Combati o bom Combate
No
pôr do sol de sua vida, São Paulo pôde dizer ao seu discípulo Timóteo: “Quanto
a mim, já fui oferecido em libação, e chegou o tempo de minha partida. Combati
o bom combate, terminei a minha carreira, guardei a fé. Desde já me está
reservada a coroa da justiça, que me dará o Senhor, justo Juiz, naquele dia; e
não somente a mim, mas a todos os que tiverem esperado com amor a sua Aparição”
(2Tm 4,6-8). Sem querermos ser muito presunçosos, mas esperançosos, que o
Senhor nos reserve o mesmo prêmio salvador, quando também para nós soar a hora
bendita da travessia ao encontro definitivo com o Redentor.
Por
meio do terno libação, São Paulo faz uso da linguagem comparativa de belíssimo
esplendor e admirável conotação. Do vocabulário hebraico nāsak, o termo “é
empregado para indicar a oferta de bebidas ou libação no AT. (A palavra
‘libação’ vem do latim libare, ‘derramar uma oferta de bebidas’). A oferta de
bebidas foi originalmente estabelecida na comunidade da aliança como uma forma
apropriada de adoração, embora ela também pudesse ter o seu significado
pervertido, devido à influência de rituais religiosos pagãos” (Dicionário
Internacional de Teologia do Antigo Testamento). Curiosamente, aí brota o
sentido de que algumas pessoas, ao beberem, derramam um pouco da bebida no chão,
dizendo que é “para o santo”. Impressionante é a distância temporal em que
nascem as tradições. De fato, como o conhecimento nos ultrapassa! “No NT, Paulo
faz uso da figura da ‘libação’ do AT ao empregar o termo [grego] spendomai (Fl
2,17; 2Tm 4,6). Nas duas passagens, Paulo, que escreve da prisão, declara
literalmente: ‘estou sendo já oferecido por libação’ por amor a Cristo. Assim
como a libação era ‘derramada’ no altar, da mesma maneira o apóstolo está
preparado para, jubilantemente, ‘derramar’ sacrificialmente seu sangue como
mártir” (Dicionário Internacional de Teologia do Antigo Testamento).
Segundo
O. Michel, o enunciado do verbo grego “spendomai” nas duas passagens feitas
pelo Apóstolo serve para indicar o martírio subido, imediato, de São Paulo. Nos
dois casos, a terminologia do judaísmo tardio e, respectivamente, do ambiente
helenista, faz referência a um ato cultual histórico que assinala o fim da vida
e da obra do Apóstolo. Desse modo, a ação terrena dos homens que julgam e
apagam o eleito de Deus é transfigurada pela interpretação solene, sacral da
morte, que nos dá o próprio apóstolo. Por fim, a imagem da libação serve para
apontar a oferenda da vida, isto é, o Apóstolo derrama o seu sangue como a
libação é derramada aos pés do altar.

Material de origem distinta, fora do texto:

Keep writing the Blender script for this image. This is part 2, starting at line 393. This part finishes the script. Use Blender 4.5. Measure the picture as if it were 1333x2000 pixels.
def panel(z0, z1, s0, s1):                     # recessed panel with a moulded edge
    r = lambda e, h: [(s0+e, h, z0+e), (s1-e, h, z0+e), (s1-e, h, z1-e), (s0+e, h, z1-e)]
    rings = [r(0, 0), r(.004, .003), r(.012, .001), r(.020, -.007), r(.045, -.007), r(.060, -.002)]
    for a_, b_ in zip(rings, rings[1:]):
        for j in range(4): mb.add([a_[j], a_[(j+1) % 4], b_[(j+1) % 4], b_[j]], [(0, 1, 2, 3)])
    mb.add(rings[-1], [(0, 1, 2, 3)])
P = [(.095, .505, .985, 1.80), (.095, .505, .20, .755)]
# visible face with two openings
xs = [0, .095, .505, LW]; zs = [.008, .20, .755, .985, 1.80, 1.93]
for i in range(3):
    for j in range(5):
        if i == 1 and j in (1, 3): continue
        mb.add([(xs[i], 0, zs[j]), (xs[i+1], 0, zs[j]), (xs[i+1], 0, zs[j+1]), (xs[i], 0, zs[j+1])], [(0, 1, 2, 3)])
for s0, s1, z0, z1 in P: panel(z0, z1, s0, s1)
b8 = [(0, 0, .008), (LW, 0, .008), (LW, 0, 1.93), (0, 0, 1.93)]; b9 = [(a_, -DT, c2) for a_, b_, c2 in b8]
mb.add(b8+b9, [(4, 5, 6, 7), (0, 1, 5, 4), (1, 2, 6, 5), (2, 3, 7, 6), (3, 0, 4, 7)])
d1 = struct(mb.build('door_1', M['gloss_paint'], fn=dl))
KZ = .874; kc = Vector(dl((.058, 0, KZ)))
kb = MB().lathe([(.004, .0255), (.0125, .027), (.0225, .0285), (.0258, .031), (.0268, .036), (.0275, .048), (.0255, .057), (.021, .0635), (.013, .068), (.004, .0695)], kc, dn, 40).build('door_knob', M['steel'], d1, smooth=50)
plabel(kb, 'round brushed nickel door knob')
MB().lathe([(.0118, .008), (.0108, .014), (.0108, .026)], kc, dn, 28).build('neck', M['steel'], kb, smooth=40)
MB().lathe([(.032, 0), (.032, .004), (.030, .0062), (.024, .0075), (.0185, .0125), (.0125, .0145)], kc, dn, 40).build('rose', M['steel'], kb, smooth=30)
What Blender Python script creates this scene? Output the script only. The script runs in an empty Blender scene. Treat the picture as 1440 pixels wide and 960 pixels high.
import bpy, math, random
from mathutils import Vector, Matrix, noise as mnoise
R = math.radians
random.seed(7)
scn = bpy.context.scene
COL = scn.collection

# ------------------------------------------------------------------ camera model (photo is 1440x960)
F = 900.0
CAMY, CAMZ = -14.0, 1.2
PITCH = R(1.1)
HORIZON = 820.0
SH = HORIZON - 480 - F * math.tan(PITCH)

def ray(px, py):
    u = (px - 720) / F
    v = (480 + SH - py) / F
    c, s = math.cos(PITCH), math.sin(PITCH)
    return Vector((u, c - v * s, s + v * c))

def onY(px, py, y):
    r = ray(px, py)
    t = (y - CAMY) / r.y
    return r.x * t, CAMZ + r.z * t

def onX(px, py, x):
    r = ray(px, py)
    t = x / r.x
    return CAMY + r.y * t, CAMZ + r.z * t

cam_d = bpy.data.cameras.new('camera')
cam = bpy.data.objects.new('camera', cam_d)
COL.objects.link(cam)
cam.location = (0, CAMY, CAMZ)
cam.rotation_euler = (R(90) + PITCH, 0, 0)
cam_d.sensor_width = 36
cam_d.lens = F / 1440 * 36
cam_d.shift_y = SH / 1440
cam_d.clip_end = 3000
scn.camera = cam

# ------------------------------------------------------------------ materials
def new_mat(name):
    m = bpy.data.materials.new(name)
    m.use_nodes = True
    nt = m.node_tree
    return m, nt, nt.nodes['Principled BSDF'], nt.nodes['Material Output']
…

Portanto, surge também no ambiente
cristão a linguagem figurada do sofrimento, que eleva a dignidade e a
importância da morte ao nível das concessões rituais. Tudo isso São Paulo viveu
embalado pelo amor à Verdade de Cristo e ao sofrimento por causa dele.
É
o Papa Bento quem o afirma: “O sofrimento e a verdade andam sempre juntos. [...]
O sofrimento é necessário para dar crédito à verdade, mas só a verdade dá um
significado ao sofrimento”. Quanto em relação à nossa vida, quais são os
caminhos do sofrimento? Por onde eles encontram a válvula de escape da dor que
nos atormenta por dentro? Como intencionamos controlar seus ímpetos inesperados
de reservas e ansiedades? A liberdade interior da aceitação é o melhor caminho
para mitigar os arroubos inesperados de sua inevitável companhia.